Remarrying? Always consider a prenup

People who are remarrying after a death or divorce should almost always strongly consider having a prenuptial agreement.

When prenup agreements first became popular a generation ago, most people thought of them as a way for wealthy people to protect themselves in case they were marrying a gold digger. Today, however, prenups don’t have the same connotation. They’re often used as a straightforward financial and estate planning tool, especially by mature couples who are entering into a second marriage.

The number one reason that people enter into prenups when they begin a second marriage is that they have children from their first marriage, and they want to make sure the children will be well provided for in case they get divorced or in case they die before their new spouse.

While blended families can be great, and you might feel sure your new spouse will treat your children like his or her own, things can change over time, and it’s wise to protect your children both legally and financially.

For instance, even if you say in your will that all your assets will go to your children when you die, that might not happen.

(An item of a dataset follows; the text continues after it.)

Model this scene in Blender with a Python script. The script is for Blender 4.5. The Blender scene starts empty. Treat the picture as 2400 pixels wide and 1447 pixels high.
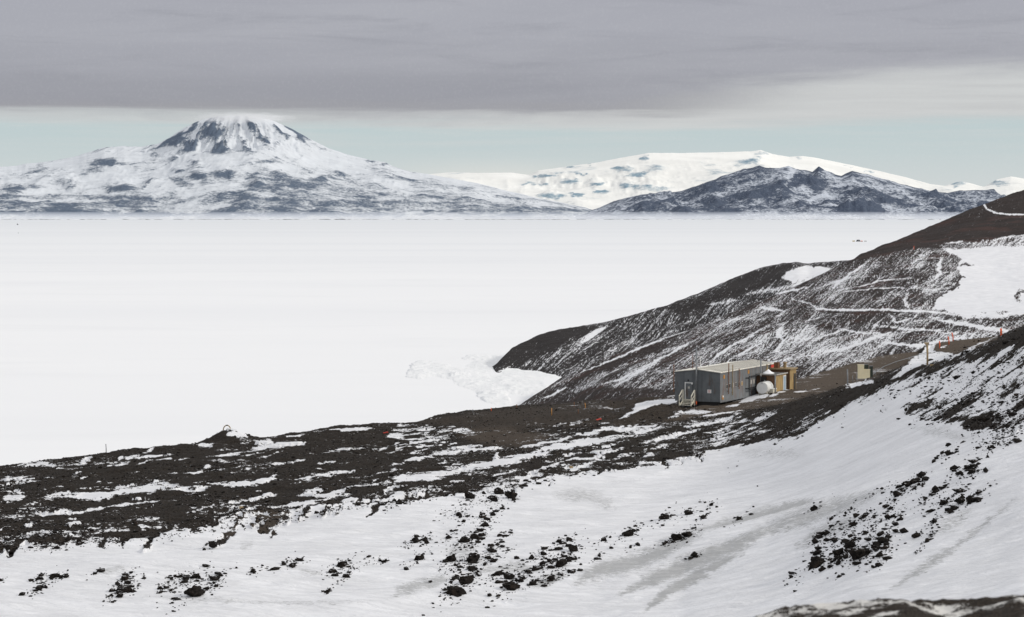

In almost every state, your spouse can claim a significant share of your assets – typically 30 to 50 percent – even if your will says that they should go to someone else.

However, if your spouse signs a prenup saying that he or she won’t make such a claim, you generally won’t have to worry about your children receiving the inheritance you intend for them.

Another issue is that, if you have assets in a 401(k) account, those assets will go to your spouse if you pass away… even if your beneficiary designation form says they should go to your children or other family members.

This provision can’t be waived in a prenup – it has to be waived in a notarized document after the marriage – but a prenup may be able to impose consequences on a spouse who refuses to sign a waiver after the wedding.

There are other ways to protect children, too, including the use of trusts. But a prenup is often a critical piece of your financial plan for protecting the next generation.

If you don’t have children yourself, but your new spouse does, you might want to consider whether you want all your wealth to eventually go to your stepchildren. You might want to use a prenup to make sure that certain assets will go to other relatives, such as siblings or nephews and nieces.

Even if neither spouse has children from a prior marriage, a prenup can still make sense. Many people who enter into second or third marriages have worked for a long time and bring significant assets to the table. Often, both spouses will have accumulated some degree of wealth. A prenup that says what will happen in the event of a divorce can make matters far easier if things don’t work out.

Many second-marriage prenups say that if there’s a split, both people will keep the assets they brought to the marriage. This makes things simple, and can provide a certain amount of comfort and security to everyone.

Here’s another consideration: If one spouse comes to the marriage owning a share of a family business, it can be very smart planning to say in a prenup what will happen to that spouse’s share in the event of a death or divorce. That way, the business can keep running without any uncertainty about the terms of ownership.

Also, if one spouse is a partner in a business, the business might have a buyout agreement saying that the other partners can buy out the spouse’s interest if he or she retires or passes away, or in certain other circumstances. A prenup can work in tandem with this agreement to make things easier for everyone.

In general, if you’re thinking of remarrying, it’s a good idea to talk to a lawyer first about ways to further your financial and family goals.